**Exercise**
Your job is to restate each entry word for word.

_ _ _

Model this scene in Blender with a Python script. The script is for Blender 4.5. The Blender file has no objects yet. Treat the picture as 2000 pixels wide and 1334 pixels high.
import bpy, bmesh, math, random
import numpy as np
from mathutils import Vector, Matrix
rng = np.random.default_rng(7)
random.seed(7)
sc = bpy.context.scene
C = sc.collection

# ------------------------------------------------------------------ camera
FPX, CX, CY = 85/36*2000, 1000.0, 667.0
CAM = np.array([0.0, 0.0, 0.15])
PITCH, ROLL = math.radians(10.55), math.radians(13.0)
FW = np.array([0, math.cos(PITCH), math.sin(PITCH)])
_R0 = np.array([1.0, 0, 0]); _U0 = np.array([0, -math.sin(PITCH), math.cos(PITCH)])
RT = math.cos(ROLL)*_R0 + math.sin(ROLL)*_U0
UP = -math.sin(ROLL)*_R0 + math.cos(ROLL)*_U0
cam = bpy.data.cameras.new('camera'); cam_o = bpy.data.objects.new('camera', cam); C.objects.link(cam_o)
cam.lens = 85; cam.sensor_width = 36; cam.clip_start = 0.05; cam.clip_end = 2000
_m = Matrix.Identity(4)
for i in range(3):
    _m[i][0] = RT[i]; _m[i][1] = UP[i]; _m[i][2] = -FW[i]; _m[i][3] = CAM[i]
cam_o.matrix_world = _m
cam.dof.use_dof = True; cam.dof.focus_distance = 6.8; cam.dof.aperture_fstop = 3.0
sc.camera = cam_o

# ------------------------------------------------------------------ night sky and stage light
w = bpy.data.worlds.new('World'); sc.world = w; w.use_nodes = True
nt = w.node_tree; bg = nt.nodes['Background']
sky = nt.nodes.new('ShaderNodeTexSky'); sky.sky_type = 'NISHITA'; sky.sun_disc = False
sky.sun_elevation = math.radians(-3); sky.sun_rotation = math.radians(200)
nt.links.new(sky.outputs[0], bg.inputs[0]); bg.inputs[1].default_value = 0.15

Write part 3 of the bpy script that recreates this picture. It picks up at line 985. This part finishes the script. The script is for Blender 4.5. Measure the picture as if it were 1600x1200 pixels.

_ _ _

**Result of the exercise**
Model this scene in Blender with a Python script. The script is for Blender 4.5. The Blender file has no objects yet. Treat the picture as 2000 pixels wide and 1334 pixels high.
import bpy, bmesh, math, random
import numpy as np
from mathutils import Vector, Matrix
rng = np.random.default_rng(7)
random.seed(7)
sc = bpy.context.scene
C = sc.collection

# ------------------------------------------------------------------ camera
FPX, CX, CY = 85/36*2000, 1000.0, 667.0
CAM = np.array([0.0, 0.0, 0.15])
PITCH, ROLL = math.radians(10.55), math.radians(13.0)
FW = np.array([0, math.cos(PITCH), math.sin(PITCH)])
_R0 = np.array([1.0, 0, 0]); _U0 = np.array([0, -math.sin(PITCH), math.cos(PITCH)])
RT = math.cos(ROLL)*_R0 + math.sin(ROLL)*_U0
UP = -math.sin(ROLL)*_R0 + math.cos(ROLL)*_U0
cam = bpy.data.cameras.new('camera'); cam_o = bpy.data.objects.new('camera', cam); C.objects.link(cam_o)
cam.lens = 85; cam.sensor_width = 36; cam.clip_start = 0.05; cam.clip_end = 2000
_m = Matrix.Identity(4)
for i in range(3):
    _m[i][0] = RT[i]; _m[i][1] = UP[i]; _m[i][2] = -FW[i]; _m[i][3] = CAM[i]
cam_o.matrix_world = _m
cam.dof.use_dof = True; cam.dof.focus_distance = 6.8; cam.dof.aperture_fstop = 3.0
sc.camera = cam_o

# ------------------------------------------------------------------ night sky and stage light
w = bpy.data.worlds.new('World'); sc.world = w; w.use_nodes = True
nt = w.node_tree; bg = nt.nodes['Background']
sky = nt.nodes.new('ShaderNodeTexSky'); sky.sky_type = 'NISHITA'; sky.sun_disc = False
sky.sun_elevation = math.radians(-3); sky.sun_rotation = math.radians(200)
nt.links.new(sky.outputs[0], bg.inputs[0]); bg.inputs[1].default_value = 0.15

Write part 3 of the bpy script that recreates this picture. It picks up at line 985. This part finishes the script. The script is for Blender 4.5. Measure the picture as if it were 1600x1200 pixels.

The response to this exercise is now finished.